--- Records provided ---
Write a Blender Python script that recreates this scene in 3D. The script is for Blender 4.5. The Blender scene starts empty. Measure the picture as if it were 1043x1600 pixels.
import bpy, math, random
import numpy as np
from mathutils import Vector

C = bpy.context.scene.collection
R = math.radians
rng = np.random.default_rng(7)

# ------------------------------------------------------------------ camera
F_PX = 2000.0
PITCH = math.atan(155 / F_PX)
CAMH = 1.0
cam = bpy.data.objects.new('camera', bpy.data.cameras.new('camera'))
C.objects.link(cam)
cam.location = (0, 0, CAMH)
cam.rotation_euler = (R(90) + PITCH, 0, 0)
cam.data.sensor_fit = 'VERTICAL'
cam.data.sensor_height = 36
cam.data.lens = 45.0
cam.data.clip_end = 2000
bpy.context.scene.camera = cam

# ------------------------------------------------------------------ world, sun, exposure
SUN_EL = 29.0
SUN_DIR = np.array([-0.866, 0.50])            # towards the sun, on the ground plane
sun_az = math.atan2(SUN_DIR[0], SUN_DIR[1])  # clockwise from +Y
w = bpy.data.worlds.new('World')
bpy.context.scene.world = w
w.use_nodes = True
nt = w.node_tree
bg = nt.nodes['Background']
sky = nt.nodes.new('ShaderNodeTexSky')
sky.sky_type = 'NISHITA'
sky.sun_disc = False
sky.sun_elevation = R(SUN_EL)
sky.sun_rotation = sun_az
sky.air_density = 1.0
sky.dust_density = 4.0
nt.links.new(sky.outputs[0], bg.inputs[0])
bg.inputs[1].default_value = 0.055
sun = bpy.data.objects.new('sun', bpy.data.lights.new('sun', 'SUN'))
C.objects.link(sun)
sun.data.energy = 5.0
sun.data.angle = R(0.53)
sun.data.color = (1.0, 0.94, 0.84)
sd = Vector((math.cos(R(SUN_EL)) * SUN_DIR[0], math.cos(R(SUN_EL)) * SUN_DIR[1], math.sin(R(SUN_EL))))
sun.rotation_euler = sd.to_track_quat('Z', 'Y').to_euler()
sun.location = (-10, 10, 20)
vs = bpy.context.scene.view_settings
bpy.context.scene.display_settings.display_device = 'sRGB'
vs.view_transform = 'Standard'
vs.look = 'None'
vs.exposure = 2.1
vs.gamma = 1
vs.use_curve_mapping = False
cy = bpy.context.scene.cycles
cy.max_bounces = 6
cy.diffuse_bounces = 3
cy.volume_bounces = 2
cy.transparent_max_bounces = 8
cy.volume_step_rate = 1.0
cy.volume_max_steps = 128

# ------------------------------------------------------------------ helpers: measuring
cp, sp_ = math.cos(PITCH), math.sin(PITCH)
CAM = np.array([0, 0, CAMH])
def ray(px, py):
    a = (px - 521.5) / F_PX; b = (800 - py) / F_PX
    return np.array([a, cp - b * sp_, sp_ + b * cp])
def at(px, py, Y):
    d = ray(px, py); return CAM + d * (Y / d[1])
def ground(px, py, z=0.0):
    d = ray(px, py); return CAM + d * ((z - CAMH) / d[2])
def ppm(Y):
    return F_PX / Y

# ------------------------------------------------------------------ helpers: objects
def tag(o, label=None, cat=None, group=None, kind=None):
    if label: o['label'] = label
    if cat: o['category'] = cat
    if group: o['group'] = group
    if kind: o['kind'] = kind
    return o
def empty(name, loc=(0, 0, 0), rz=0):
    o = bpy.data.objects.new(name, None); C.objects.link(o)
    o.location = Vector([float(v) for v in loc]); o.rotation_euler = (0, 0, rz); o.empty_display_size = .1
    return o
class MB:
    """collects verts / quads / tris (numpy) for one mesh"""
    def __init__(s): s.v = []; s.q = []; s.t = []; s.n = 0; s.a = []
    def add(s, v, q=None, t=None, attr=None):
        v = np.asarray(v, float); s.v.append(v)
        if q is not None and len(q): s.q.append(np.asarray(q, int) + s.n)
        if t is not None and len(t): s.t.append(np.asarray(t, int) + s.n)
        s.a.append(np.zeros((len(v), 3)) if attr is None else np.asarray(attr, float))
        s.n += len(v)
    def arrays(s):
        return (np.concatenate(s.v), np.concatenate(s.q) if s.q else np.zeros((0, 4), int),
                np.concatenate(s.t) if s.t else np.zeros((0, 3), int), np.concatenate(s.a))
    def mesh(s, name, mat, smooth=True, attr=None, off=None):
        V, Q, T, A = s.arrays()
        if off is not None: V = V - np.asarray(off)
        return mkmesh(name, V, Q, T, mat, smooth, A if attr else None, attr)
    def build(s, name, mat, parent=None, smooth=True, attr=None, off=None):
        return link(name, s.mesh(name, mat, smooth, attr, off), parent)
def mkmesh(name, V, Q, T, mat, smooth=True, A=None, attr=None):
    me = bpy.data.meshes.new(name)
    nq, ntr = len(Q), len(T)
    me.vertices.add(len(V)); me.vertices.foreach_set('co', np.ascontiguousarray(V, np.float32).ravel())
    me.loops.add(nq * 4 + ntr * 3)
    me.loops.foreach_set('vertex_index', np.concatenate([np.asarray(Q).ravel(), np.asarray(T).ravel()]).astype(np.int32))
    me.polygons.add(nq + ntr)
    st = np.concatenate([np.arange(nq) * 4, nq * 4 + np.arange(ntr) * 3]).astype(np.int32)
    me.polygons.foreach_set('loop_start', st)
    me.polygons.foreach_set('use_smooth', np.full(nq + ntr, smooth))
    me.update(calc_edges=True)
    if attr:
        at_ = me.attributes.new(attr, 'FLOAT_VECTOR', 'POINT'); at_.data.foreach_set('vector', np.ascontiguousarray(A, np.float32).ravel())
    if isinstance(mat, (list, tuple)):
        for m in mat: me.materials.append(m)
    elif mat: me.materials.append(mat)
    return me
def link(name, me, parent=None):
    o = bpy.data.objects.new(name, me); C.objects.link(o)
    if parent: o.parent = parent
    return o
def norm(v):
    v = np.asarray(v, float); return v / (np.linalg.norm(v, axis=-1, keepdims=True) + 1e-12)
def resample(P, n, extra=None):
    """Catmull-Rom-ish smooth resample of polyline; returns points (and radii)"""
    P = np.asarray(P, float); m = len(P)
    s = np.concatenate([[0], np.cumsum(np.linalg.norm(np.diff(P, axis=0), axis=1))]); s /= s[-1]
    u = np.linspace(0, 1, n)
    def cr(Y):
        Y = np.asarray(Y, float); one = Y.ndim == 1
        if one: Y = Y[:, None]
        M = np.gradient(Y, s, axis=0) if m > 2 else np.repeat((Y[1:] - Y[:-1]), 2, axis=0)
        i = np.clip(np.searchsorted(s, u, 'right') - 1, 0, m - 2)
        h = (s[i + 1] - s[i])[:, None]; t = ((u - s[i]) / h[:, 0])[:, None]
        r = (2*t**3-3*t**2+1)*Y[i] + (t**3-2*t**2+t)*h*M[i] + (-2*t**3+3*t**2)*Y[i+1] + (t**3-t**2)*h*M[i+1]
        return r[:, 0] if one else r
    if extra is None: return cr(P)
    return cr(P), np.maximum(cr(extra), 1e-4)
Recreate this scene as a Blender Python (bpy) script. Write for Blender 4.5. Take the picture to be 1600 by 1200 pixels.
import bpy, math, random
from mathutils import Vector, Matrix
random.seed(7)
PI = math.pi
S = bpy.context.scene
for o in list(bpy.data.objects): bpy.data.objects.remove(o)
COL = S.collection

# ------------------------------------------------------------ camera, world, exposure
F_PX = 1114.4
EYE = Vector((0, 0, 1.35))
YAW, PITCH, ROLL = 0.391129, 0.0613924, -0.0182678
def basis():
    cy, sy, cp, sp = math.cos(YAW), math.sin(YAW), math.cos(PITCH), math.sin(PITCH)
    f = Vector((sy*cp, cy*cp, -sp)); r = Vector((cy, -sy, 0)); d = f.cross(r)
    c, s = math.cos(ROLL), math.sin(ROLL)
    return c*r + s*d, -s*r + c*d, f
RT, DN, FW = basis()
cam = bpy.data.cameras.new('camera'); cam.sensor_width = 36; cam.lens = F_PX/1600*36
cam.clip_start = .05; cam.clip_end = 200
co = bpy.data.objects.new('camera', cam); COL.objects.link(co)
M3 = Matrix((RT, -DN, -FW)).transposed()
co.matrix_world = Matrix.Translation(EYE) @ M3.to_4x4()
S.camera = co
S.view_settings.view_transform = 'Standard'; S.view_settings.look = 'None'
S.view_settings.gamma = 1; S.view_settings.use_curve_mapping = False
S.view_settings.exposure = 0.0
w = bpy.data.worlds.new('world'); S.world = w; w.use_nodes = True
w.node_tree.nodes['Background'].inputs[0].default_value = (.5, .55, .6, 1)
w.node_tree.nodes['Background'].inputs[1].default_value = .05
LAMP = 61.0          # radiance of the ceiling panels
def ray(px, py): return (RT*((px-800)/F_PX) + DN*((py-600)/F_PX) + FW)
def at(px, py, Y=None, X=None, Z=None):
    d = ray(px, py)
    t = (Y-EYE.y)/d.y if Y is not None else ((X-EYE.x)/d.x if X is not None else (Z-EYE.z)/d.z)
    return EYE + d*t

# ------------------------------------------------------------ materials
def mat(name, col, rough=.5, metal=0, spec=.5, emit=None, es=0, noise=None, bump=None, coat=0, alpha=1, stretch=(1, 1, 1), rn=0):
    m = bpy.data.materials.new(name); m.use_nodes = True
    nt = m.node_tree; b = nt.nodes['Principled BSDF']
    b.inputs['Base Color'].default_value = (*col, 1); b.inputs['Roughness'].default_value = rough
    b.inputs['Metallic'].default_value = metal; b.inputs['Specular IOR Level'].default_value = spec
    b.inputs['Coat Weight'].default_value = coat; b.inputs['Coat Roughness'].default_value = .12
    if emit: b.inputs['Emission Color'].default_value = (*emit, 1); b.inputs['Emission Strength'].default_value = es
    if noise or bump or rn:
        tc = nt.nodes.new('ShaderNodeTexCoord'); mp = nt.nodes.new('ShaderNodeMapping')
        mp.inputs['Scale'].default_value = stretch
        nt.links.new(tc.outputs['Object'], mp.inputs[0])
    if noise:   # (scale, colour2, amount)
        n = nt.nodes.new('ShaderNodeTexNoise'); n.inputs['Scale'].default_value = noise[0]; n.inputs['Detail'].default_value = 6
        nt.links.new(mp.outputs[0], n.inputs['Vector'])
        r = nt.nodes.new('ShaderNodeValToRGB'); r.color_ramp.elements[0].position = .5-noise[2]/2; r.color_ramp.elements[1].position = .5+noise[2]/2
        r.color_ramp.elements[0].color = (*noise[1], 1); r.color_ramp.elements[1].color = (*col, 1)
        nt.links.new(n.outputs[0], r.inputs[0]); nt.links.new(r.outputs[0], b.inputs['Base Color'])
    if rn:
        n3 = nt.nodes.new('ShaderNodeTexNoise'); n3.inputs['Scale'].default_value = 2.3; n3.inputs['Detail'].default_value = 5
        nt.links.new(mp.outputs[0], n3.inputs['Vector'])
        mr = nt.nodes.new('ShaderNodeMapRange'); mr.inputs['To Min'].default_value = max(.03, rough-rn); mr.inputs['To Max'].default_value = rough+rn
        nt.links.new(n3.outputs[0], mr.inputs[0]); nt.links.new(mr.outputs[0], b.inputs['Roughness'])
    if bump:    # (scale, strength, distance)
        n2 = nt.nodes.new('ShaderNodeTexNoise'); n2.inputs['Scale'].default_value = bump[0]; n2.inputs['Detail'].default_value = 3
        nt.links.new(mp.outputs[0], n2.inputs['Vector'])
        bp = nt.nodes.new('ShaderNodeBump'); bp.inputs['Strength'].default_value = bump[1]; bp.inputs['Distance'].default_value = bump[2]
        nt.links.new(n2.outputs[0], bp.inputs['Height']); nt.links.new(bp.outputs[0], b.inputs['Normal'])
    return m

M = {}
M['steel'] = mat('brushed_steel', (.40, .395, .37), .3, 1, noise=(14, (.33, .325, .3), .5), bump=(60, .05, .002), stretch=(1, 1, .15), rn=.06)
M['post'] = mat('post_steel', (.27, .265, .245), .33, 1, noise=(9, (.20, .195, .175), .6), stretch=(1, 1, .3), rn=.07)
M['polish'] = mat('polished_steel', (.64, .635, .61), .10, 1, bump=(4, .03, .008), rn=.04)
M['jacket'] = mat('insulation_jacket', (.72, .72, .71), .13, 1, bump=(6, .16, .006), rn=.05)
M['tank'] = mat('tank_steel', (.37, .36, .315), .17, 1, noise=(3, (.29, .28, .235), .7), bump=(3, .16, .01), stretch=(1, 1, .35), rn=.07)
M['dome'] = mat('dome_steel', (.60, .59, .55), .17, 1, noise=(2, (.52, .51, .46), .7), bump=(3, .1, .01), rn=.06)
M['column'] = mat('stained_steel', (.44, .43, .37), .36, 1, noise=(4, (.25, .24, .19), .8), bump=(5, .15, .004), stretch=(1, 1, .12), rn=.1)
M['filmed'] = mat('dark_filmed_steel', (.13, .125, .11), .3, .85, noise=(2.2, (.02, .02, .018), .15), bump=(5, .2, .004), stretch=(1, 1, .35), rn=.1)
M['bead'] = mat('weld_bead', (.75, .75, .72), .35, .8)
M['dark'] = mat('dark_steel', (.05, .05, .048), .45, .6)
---
» **Exercise directions**: Your answer should be exactly the lines of the data above, from the first through the line containing "bpy.context.scene.camera = cam".

» **Result for this exercise**:
Write a Blender Python script that recreates this scene in 3D. The script is for Blender 4.5. The Blender scene starts empty. Measure the picture as if it were 1043x1600 pixels.
import bpy, math, random
import numpy as np
from mathutils import Vector

C = bpy.context.scene.collection
R = math.radians
rng = np.random.default_rng(7)

# ------------------------------------------------------------------ camera
F_PX = 2000.0
PITCH = math.atan(155 / F_PX)
CAMH = 1.0
cam = bpy.data.objects.new('camera', bpy.data.cameras.new('camera'))
C.objects.link(cam)
cam.location = (0, 0, CAMH)
cam.rotation_euler = (R(90) + PITCH, 0, 0)
cam.data.sensor_fit = 'VERTICAL'
cam.data.sensor_height = 36
cam.data.lens = 45.0
cam.data.clip_end = 2000
bpy.context.scene.camera = cam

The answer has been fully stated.